15 images of X7 are shown, each representing a different year so you can see how the cloud evolved over time.

Here you can see the evolution of X7's shape as the black hole dragged it closer over the years.

Anna Ciurlo/UCLA

"It's exciting to see significant changes of X7's shape and dynamics in such great detail over a relatively short time scale as the gravitational forces of the supermassive black hole at the center of the Milky Way influences this object," Randy Campbell, a co-author of the paper and the science operations lead at the Keck Observatory, a machine that aided in the team's analysis, said in a statement.

Theoretically speaking, the researchers think it'd take X7 something like 170 years to complete its orbit around Sgr A* -- but in truth, this blob probably won't get that far. 

The embrace of a black hole is relentless.

"We anticipate the strong tidal forces exerted by the galactic black hole will ultimately tear X7 apart before it completes even one orbit," co-author Mark Morris, a professor of physics and astronomy at UCLA, said in a statement.

Which brings me to episode 852, probably, of The Scary Supermassive Black Hole Diaries. Here's what will most likely happen to X7 during its ultimate demise.

Flying into the centre of the Milky Way to reveal the first image of black hole Sgr A*.

EHT Collaboration

When thinking about supermassive black holes, it isn't uncommon to imagine them "devouring" or "sucking in" pieces of our universe, perhaps even to the tune of a menacing film score. Looking at you Hans Zimmer. But in reality, these voids are far more passive than you'd expect -- and that's what makes them all the more terrifying. 

Scattered across the fabric of space, black holes kind of just sit there with their immense gravitational might until a star – or interstellar cloud, in this case -- accidentally treads a little too close. Immediately and effortlessly, the beast's gravity starts to compress, stretch, twist and bend that unlucky orb. That'll keep happening until the thing looks like a looooong noodle. This process is (quite aptly) called spaghettification

Slowly, the noodled thing falls closer toward the black hole, crossing even the hazy boundary between our universe and whatever lies inside the abyss -- the event horizon. 
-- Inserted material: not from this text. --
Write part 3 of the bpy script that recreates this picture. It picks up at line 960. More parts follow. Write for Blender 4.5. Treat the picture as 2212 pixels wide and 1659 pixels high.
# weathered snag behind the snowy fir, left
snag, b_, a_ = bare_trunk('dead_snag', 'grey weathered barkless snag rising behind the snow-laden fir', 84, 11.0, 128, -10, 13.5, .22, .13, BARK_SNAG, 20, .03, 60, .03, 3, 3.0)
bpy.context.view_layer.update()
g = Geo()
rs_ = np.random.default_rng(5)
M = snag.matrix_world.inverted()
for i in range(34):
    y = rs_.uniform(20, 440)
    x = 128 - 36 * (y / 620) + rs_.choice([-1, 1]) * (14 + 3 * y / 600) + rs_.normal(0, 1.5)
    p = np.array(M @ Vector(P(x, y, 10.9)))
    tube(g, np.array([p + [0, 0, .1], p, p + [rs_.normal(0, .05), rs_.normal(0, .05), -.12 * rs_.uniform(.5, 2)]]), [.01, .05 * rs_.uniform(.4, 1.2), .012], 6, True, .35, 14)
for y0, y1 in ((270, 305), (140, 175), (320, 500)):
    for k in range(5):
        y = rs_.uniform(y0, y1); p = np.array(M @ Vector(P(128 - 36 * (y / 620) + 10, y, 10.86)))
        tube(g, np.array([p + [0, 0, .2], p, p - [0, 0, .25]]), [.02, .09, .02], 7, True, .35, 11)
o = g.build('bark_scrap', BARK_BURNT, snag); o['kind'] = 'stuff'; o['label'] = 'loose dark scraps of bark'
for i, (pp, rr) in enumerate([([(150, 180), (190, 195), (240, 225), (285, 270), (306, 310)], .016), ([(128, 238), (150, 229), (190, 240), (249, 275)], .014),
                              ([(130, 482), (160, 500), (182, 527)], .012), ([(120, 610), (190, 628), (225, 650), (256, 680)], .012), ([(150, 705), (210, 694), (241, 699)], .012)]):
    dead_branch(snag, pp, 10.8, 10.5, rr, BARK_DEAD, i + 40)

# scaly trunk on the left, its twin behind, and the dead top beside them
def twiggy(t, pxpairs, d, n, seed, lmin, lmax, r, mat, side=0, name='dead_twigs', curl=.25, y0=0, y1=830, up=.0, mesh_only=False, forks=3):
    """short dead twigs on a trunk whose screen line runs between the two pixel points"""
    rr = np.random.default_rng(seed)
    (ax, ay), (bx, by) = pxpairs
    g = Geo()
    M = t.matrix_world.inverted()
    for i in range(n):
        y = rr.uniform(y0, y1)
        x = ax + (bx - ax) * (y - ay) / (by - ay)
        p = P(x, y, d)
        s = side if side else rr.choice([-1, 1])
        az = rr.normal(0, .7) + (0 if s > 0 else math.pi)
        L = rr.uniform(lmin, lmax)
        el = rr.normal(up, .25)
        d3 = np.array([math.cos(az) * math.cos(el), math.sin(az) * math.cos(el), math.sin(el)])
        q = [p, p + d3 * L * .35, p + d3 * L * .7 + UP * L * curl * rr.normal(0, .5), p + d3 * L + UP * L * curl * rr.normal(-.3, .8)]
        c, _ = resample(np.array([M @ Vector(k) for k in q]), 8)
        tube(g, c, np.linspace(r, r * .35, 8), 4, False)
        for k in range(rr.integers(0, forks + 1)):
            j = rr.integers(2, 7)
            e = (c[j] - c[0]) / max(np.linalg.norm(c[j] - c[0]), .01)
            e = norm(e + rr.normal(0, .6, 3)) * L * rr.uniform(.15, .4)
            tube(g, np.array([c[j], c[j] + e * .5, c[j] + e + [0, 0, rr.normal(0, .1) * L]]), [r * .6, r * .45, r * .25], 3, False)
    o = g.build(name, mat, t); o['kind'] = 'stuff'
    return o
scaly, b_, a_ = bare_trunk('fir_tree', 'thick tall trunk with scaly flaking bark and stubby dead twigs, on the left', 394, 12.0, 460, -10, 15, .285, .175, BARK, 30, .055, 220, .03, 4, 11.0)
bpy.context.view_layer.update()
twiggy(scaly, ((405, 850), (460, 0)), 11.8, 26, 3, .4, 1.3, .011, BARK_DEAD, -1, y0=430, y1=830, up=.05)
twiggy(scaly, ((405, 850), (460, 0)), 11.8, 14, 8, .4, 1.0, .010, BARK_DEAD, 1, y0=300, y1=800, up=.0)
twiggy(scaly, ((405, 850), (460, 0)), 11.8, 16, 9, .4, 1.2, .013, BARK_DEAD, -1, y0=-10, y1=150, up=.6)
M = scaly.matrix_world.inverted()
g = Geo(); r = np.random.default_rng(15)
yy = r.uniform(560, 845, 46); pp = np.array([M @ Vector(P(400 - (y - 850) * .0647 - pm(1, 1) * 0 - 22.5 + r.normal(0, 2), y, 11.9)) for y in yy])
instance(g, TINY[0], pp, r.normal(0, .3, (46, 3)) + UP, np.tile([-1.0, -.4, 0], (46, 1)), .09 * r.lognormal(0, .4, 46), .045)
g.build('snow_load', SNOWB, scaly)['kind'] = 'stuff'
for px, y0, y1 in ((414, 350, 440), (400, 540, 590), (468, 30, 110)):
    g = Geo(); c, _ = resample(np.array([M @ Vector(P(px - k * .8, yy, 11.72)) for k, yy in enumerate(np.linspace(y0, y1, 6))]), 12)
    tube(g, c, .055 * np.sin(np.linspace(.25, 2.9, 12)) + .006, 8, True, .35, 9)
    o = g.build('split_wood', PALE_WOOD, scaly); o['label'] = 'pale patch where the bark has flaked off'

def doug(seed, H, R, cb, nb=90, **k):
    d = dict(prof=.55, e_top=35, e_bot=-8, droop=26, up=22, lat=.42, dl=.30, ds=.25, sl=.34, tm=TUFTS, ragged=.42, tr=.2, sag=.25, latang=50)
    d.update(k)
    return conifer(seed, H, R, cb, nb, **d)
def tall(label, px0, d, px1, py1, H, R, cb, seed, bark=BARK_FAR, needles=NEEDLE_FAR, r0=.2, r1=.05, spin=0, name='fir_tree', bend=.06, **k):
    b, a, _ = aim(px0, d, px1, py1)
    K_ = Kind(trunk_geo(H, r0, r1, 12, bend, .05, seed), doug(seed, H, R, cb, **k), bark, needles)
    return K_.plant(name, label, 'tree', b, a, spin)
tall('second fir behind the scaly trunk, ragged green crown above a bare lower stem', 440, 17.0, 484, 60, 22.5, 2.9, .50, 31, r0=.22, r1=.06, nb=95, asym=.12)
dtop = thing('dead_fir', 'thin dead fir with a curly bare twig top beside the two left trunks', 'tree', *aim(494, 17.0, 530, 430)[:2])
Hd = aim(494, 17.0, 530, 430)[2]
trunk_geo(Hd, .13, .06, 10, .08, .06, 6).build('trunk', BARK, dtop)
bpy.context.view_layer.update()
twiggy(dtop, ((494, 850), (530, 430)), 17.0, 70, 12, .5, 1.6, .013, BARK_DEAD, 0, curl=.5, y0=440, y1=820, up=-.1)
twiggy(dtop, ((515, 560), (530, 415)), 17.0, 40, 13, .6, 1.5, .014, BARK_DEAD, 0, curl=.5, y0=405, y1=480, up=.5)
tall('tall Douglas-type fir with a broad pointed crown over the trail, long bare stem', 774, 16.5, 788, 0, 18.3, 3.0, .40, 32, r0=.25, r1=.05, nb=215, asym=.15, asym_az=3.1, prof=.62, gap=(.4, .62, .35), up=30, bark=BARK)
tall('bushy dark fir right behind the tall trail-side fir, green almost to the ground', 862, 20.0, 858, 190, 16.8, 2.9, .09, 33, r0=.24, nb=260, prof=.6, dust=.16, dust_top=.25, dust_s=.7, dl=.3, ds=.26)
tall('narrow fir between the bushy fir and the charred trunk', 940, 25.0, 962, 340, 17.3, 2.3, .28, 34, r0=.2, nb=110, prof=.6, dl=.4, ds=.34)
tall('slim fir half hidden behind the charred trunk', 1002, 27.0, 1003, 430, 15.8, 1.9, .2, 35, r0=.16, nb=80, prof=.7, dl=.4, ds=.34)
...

Beyond this region, nothing can escape. Not atoms, not sound, not light and definitely not the black hole's now shriveled-up X7 dinner. No, this thing would no longer be a part of our universe by then. It would be a part of some other reality that we, humans, cannot access without suffering the same fate. 

And then, the blob will be "gone" forever.

As for what, exactly, X7 is? And where did it come from? 

"One possibility is that X7's gas and dust were ejected at the moment when two stars merged," Ciurlo said, emphasizing that such star mergers are very common near black holes. "In this process, the merged star is hidden inside a shell of dust and gas, which might fit the description of the G objects. And the ejected gas perhaps produced X7-like objects."

Although, even with the team's wonderful new lens on the object, that bit is still a mystery.